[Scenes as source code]
(begin)

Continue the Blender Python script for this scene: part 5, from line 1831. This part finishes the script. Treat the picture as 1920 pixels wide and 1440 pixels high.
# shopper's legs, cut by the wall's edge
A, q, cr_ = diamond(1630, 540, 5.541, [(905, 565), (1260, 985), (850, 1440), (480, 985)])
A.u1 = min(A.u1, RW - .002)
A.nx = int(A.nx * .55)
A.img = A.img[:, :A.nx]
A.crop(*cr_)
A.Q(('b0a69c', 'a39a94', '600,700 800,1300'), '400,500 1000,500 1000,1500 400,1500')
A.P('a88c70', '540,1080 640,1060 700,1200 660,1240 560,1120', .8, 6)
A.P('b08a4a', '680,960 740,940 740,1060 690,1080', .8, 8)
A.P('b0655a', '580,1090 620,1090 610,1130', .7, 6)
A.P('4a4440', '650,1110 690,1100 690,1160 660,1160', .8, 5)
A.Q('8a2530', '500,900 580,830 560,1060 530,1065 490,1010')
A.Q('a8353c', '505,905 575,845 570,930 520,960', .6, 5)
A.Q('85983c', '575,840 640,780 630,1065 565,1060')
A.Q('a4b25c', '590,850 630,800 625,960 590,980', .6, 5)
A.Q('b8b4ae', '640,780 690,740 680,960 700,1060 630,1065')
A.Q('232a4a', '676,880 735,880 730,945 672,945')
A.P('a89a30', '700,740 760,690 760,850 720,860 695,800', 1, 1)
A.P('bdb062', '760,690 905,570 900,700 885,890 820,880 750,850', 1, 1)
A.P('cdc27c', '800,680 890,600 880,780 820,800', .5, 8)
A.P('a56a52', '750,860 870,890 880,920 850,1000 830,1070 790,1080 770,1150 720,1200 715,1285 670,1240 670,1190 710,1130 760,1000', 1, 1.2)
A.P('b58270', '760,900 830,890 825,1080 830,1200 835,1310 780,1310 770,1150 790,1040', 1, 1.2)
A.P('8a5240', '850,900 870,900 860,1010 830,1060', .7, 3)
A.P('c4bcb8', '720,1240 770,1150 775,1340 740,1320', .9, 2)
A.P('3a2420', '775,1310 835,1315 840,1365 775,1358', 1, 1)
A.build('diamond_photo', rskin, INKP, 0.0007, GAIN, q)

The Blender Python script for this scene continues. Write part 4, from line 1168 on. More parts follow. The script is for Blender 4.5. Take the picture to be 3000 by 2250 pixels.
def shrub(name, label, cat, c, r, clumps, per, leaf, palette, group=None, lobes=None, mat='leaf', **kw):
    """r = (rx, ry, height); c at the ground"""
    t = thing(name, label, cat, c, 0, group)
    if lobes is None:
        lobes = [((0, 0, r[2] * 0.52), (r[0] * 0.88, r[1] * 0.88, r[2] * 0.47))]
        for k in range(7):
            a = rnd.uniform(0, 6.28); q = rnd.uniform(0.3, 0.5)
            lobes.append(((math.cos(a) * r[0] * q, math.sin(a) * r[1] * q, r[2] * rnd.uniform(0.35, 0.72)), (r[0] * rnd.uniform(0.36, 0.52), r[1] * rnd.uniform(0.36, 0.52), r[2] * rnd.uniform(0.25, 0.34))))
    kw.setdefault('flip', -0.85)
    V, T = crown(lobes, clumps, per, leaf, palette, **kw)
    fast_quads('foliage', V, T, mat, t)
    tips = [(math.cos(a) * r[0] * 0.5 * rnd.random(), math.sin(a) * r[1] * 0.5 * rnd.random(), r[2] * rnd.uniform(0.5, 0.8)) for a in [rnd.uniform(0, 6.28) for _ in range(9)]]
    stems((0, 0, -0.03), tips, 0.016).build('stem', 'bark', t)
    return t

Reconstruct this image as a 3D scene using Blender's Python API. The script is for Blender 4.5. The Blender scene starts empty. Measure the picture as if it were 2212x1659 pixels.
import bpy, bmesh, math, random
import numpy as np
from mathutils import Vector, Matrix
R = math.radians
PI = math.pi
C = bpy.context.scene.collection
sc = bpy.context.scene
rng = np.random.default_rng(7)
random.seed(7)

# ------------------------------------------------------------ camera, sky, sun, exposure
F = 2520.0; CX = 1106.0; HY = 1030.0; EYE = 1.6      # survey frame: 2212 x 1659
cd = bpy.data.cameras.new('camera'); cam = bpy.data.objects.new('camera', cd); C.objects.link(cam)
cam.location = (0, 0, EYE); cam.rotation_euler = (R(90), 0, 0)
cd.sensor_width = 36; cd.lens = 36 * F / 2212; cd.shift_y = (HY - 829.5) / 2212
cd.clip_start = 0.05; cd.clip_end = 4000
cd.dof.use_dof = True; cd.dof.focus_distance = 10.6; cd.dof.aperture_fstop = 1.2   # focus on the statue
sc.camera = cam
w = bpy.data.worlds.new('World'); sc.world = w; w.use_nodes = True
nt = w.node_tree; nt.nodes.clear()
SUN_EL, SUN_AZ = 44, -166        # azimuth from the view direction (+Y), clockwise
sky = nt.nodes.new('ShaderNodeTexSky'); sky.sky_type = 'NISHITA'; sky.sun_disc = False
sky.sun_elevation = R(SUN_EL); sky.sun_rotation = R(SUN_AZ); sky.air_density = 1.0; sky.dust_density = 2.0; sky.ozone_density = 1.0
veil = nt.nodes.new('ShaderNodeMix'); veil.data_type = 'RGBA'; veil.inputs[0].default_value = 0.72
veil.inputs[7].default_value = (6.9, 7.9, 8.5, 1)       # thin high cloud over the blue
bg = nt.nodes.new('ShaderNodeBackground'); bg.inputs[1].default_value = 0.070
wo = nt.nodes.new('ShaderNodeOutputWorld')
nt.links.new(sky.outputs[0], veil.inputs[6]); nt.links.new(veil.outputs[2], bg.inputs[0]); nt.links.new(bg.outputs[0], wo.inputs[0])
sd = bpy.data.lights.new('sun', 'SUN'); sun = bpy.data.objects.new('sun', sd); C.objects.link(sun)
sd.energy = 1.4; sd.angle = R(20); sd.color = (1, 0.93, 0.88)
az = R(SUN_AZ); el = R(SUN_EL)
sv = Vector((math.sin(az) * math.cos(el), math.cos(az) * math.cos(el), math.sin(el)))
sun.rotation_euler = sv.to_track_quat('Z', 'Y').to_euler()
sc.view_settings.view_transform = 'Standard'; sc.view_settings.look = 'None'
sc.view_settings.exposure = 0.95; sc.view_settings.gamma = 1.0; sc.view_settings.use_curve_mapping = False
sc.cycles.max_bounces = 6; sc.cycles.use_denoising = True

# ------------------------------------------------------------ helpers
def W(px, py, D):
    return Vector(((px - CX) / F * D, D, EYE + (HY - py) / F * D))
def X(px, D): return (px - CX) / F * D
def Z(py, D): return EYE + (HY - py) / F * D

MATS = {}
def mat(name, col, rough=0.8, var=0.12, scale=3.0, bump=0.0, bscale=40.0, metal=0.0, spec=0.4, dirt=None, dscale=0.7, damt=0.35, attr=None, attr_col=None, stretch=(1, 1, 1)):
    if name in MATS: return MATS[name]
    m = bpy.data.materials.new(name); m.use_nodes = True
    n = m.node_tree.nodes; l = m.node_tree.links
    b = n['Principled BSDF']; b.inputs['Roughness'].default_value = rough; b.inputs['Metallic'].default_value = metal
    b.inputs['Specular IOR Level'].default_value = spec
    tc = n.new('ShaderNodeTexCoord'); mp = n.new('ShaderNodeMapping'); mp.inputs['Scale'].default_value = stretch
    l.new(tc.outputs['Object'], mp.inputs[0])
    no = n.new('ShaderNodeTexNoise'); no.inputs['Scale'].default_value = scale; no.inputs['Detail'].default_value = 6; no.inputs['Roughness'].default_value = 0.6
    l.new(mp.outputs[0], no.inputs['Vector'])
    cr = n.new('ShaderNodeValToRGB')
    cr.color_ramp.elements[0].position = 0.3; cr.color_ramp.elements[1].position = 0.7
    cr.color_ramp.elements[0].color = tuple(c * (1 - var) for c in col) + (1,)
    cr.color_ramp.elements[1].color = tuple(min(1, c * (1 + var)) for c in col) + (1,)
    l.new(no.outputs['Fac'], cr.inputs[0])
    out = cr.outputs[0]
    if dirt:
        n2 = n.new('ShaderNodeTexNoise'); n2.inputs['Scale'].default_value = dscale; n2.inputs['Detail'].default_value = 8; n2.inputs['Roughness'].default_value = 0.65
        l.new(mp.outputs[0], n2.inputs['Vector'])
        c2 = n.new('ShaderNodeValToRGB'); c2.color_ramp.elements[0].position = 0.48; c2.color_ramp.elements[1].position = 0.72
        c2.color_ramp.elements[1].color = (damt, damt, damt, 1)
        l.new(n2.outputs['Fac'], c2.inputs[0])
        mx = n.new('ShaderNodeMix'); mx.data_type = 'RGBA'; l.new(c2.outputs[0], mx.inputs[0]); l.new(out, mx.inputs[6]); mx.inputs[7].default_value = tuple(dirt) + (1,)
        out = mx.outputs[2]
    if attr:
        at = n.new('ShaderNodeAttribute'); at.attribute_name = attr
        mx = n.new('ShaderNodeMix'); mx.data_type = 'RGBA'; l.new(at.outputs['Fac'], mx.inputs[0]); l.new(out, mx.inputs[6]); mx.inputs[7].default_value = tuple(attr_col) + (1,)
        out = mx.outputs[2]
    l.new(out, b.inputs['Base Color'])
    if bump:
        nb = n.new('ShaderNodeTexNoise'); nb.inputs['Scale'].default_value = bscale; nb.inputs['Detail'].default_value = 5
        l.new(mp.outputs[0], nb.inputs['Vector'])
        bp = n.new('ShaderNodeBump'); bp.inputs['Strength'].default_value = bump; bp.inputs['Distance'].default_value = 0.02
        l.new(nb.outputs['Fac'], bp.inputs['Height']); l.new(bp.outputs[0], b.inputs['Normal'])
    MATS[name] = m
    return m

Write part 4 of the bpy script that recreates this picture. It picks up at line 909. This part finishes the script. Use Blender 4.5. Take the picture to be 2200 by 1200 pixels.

(end)

*Task instructions:* Print the lines from the line containing "Reconstruct this image" to the line containing "random.seed(7)", both ends included, exactly and with nothing added.

*Answer to the task:*
Reconstruct this image as a 3D scene using Blender's Python API. The script is for Blender 4.5. The Blender scene starts empty. Measure the picture as if it were 2212x1659 pixels.
import bpy, bmesh, math, random
import numpy as np
from mathutils import Vector, Matrix
R = math.radians
PI = math.pi
C = bpy.context.scene.collection
sc = bpy.context.scene
rng = np.random.default_rng(7)
random.seed(7)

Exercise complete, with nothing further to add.